Stored rows:
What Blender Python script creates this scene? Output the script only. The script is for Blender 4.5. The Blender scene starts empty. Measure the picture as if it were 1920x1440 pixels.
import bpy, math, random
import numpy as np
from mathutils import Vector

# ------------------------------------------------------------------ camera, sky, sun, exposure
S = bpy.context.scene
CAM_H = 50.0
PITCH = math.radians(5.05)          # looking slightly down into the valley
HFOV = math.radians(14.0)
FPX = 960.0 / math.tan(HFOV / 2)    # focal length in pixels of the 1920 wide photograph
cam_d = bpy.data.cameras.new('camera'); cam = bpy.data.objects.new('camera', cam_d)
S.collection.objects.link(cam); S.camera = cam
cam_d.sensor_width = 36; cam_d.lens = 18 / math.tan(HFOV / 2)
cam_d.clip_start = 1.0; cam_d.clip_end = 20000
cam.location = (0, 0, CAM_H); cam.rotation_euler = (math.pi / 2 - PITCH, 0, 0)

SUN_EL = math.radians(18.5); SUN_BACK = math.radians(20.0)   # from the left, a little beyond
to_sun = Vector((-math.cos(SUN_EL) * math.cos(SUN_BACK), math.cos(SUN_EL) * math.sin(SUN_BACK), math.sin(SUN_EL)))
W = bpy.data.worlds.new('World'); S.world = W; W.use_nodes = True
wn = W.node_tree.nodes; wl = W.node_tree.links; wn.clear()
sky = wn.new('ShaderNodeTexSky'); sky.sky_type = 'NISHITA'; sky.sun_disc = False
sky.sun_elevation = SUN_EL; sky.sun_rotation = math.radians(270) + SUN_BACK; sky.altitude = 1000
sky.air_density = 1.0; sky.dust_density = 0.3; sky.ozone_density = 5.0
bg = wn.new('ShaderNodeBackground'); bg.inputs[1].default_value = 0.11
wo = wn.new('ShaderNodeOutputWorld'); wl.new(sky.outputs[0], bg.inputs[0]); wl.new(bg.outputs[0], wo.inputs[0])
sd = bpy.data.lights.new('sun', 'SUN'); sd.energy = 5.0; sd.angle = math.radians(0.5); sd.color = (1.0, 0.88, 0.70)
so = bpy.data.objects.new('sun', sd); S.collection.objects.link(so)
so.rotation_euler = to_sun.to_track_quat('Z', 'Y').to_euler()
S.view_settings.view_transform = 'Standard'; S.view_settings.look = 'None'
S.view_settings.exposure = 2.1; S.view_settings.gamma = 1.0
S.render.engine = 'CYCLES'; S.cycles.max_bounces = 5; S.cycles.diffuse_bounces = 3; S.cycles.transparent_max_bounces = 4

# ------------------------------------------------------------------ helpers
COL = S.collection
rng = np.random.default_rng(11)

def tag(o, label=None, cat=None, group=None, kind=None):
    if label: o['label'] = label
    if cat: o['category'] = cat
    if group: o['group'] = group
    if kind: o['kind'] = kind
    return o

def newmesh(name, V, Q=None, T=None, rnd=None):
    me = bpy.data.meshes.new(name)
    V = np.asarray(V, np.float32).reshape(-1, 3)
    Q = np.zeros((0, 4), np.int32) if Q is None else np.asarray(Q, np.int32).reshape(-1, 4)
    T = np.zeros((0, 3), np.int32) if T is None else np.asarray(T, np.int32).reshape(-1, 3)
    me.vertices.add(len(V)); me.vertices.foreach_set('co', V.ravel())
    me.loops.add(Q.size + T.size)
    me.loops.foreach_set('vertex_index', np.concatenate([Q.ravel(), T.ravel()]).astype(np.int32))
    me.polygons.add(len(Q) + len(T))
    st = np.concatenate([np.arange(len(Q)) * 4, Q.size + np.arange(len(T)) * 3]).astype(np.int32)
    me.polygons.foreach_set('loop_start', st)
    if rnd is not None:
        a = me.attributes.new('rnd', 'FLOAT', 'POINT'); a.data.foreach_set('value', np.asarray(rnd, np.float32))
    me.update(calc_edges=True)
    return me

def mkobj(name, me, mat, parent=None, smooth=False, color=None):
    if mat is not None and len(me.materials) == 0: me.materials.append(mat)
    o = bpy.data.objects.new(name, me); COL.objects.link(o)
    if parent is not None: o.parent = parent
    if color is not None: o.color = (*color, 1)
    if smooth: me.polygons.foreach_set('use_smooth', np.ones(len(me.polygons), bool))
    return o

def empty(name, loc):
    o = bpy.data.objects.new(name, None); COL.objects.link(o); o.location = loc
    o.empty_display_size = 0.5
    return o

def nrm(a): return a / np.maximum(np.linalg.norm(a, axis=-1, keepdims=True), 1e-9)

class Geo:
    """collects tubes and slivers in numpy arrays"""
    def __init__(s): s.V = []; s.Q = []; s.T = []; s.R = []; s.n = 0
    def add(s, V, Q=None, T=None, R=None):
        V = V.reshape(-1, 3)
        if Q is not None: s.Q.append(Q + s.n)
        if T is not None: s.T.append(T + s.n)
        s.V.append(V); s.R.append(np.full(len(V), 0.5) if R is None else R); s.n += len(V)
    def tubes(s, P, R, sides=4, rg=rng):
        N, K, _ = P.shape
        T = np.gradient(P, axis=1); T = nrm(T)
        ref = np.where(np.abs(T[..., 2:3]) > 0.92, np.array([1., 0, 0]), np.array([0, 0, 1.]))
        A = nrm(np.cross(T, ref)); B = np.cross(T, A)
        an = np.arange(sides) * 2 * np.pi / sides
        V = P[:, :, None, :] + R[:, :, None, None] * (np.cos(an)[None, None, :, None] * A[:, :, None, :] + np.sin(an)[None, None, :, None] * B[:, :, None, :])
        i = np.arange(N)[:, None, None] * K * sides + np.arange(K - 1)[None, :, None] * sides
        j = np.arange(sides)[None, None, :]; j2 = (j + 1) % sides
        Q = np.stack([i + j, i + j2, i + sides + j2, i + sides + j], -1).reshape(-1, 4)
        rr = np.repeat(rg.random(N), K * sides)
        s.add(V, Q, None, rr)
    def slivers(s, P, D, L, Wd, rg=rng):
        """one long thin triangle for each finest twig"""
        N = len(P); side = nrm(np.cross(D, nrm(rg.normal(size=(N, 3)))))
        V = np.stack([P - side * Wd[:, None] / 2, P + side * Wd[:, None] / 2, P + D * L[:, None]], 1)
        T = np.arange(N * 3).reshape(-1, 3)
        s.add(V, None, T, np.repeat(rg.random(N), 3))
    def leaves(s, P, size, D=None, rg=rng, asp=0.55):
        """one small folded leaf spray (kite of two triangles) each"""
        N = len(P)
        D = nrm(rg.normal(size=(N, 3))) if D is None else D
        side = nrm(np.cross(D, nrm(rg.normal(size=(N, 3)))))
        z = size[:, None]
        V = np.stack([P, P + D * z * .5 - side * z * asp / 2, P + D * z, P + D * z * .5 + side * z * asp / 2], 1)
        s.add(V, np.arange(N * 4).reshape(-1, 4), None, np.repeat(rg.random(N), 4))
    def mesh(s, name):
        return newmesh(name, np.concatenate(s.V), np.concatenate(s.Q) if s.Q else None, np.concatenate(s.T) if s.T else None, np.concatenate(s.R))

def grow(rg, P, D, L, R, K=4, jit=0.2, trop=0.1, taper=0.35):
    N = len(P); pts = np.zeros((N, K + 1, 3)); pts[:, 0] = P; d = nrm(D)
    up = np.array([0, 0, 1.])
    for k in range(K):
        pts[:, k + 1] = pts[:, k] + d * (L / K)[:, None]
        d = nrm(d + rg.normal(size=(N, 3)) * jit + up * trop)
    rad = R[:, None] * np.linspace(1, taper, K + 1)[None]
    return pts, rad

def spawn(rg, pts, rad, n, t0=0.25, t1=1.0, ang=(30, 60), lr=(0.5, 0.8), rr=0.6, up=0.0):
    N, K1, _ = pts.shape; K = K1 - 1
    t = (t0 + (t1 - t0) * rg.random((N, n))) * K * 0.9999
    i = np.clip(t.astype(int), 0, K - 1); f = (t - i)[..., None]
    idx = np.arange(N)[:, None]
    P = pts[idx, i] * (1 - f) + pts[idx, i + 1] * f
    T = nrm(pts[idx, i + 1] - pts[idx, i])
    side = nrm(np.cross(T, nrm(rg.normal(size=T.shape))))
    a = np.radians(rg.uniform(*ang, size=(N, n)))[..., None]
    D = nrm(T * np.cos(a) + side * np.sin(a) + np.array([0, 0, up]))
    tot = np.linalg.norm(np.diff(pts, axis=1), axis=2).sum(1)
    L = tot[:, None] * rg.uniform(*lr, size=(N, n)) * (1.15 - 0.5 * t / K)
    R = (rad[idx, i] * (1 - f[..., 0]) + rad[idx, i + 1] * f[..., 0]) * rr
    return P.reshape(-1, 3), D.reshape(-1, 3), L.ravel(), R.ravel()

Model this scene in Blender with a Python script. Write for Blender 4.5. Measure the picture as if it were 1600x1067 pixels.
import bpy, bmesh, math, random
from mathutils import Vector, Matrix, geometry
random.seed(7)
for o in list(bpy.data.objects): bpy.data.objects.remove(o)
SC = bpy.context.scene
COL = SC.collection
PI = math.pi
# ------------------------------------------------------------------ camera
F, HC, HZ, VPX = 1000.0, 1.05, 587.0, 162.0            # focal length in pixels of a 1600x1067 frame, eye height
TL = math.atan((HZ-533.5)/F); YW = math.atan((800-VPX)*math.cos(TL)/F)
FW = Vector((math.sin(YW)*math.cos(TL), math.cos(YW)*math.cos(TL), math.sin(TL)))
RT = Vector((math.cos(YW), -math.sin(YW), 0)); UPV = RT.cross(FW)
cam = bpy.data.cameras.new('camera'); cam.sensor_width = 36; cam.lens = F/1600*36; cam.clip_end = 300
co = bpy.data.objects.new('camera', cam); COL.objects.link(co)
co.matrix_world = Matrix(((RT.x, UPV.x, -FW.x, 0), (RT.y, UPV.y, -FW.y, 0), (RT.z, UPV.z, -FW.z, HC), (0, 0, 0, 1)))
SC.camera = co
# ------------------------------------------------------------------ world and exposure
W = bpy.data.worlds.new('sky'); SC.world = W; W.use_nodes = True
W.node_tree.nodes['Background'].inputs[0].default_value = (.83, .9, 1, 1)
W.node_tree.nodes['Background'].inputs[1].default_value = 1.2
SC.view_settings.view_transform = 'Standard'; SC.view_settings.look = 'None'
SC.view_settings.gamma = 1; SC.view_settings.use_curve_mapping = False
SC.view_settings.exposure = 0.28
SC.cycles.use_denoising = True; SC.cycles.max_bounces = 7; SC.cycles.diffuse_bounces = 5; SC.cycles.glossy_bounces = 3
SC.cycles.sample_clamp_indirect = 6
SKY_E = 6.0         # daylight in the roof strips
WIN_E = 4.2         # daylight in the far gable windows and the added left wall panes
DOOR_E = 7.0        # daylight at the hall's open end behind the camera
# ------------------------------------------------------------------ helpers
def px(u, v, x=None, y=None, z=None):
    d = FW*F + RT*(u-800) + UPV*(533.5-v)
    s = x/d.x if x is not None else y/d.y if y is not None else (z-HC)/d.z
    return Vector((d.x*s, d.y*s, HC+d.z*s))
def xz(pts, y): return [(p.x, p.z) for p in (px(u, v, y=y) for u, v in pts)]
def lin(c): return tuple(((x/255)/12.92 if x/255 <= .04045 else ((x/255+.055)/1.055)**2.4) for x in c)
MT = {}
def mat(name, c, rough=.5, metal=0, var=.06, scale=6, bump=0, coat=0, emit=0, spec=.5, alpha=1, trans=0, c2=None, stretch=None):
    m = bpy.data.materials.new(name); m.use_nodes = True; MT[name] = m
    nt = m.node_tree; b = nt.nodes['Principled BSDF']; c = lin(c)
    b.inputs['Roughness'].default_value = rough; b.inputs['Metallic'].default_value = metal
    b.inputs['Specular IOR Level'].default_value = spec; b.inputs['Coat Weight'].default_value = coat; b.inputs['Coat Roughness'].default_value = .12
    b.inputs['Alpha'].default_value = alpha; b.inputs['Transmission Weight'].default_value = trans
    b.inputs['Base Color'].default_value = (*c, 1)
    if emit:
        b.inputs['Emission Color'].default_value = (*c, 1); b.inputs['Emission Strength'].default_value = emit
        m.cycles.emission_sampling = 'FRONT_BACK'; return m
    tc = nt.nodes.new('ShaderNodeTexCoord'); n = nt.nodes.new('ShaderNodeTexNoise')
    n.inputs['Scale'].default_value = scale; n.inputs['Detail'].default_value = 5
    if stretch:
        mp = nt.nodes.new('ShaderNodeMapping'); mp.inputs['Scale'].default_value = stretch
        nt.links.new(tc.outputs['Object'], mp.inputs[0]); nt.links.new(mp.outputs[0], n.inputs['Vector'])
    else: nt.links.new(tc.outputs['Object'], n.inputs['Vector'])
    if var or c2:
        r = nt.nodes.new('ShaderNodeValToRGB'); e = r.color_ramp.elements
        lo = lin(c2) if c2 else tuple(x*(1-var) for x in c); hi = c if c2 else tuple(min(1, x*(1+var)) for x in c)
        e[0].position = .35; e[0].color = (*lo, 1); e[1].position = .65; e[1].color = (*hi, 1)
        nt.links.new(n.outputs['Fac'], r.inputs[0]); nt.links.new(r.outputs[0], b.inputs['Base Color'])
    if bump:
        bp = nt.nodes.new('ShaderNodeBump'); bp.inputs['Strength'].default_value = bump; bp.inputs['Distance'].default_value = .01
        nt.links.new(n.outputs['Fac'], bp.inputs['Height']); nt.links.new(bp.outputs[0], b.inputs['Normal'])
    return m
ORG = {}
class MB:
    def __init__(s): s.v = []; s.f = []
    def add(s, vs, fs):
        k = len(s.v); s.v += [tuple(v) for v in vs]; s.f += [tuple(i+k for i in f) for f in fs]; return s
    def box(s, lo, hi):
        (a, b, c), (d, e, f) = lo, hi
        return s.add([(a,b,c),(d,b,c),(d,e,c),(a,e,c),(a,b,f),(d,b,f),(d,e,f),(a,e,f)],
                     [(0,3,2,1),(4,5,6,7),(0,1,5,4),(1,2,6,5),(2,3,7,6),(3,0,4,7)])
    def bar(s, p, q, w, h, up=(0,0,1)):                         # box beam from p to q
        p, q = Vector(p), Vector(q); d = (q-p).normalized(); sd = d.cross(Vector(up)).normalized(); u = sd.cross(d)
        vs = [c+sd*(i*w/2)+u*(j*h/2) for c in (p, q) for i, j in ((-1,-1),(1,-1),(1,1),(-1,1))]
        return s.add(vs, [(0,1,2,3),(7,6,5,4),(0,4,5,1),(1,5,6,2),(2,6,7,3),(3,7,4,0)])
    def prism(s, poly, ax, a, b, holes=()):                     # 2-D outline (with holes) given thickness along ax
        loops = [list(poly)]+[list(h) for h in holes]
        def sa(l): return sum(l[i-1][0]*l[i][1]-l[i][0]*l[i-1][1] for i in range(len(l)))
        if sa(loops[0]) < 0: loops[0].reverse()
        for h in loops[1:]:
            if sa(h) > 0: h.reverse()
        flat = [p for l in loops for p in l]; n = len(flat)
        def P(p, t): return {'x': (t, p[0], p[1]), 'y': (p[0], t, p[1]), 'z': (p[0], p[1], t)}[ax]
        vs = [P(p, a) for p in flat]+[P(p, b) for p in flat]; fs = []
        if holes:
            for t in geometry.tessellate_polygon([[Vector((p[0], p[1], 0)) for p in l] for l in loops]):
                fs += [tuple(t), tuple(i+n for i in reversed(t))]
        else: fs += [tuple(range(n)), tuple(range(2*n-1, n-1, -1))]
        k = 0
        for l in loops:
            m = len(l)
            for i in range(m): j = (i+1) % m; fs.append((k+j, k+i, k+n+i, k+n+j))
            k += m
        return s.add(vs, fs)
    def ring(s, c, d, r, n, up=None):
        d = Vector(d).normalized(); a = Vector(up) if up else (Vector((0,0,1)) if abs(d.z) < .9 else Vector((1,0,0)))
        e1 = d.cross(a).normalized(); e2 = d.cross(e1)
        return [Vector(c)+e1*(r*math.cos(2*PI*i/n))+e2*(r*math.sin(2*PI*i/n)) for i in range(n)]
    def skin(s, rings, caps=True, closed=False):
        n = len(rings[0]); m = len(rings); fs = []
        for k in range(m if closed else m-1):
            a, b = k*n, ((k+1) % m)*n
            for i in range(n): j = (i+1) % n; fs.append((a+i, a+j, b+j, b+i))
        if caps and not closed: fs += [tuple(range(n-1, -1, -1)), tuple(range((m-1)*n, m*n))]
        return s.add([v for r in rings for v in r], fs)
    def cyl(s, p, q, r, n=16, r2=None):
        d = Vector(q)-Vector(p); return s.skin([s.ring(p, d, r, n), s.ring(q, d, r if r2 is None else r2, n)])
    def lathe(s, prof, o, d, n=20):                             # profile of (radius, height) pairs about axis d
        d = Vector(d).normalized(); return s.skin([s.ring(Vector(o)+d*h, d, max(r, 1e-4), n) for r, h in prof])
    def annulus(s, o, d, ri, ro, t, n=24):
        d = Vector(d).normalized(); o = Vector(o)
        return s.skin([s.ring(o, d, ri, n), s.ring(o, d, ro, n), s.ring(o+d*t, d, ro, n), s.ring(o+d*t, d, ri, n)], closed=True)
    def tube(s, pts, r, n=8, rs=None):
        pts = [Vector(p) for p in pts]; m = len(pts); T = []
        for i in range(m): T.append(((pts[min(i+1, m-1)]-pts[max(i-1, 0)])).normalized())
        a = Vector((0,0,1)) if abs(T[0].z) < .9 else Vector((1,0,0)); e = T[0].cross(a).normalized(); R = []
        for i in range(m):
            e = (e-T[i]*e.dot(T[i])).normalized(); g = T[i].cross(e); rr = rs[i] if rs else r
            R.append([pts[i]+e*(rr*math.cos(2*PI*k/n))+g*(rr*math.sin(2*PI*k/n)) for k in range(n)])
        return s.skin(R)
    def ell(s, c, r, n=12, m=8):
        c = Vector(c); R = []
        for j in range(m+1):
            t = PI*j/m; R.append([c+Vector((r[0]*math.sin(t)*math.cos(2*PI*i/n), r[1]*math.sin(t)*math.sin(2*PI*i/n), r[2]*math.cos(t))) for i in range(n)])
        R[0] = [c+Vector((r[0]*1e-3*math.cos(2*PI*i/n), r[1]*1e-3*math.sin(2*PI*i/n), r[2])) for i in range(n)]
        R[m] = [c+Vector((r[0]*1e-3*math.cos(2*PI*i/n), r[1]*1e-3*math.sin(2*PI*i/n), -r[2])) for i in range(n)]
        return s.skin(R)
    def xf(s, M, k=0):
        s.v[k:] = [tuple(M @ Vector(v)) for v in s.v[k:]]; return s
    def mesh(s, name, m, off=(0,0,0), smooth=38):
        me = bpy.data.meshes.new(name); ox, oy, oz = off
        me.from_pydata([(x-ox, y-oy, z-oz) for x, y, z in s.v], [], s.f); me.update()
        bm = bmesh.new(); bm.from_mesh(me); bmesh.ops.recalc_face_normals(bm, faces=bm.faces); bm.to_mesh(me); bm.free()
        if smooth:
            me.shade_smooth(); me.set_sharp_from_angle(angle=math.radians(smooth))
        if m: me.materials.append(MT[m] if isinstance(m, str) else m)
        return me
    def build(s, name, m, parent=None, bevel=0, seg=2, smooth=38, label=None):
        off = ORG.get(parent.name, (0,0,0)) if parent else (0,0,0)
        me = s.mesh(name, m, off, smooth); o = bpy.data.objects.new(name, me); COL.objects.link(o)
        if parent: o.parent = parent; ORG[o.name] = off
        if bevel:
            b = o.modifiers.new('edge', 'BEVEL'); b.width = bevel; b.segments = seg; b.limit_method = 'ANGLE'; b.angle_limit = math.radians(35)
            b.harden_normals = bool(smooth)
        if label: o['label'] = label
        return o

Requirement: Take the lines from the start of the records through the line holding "cam.location = (0, 0, CAM_H);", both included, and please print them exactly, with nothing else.

Correct output:
What Blender Python script creates this scene? Output the script only. The script is for Blender 4.5. The Blender scene starts empty. Measure the picture as if it were 1920x1440 pixels.
import bpy, math, random
import numpy as np
from mathutils import Vector

# ------------------------------------------------------------------ camera, sky, sun, exposure
S = bpy.context.scene
CAM_H = 50.0
PITCH = math.radians(5.05)          # looking slightly down into the valley
HFOV = math.radians(14.0)
FPX = 960.0 / math.tan(HFOV / 2)    # focal length in pixels of the 1920 wide photograph
cam_d = bpy.data.cameras.new('camera'); cam = bpy.data.objects.new('camera', cam_d)
S.collection.objects.link(cam); S.camera = cam
cam_d.sensor_width = 36; cam_d.lens = 18 / math.tan(HFOV / 2)
cam_d.clip_start = 1.0; cam_d.clip_end = 20000
cam.location = (0, 0, CAM_H); cam.rotation_euler = (math.pi / 2 - PITCH, 0, 0)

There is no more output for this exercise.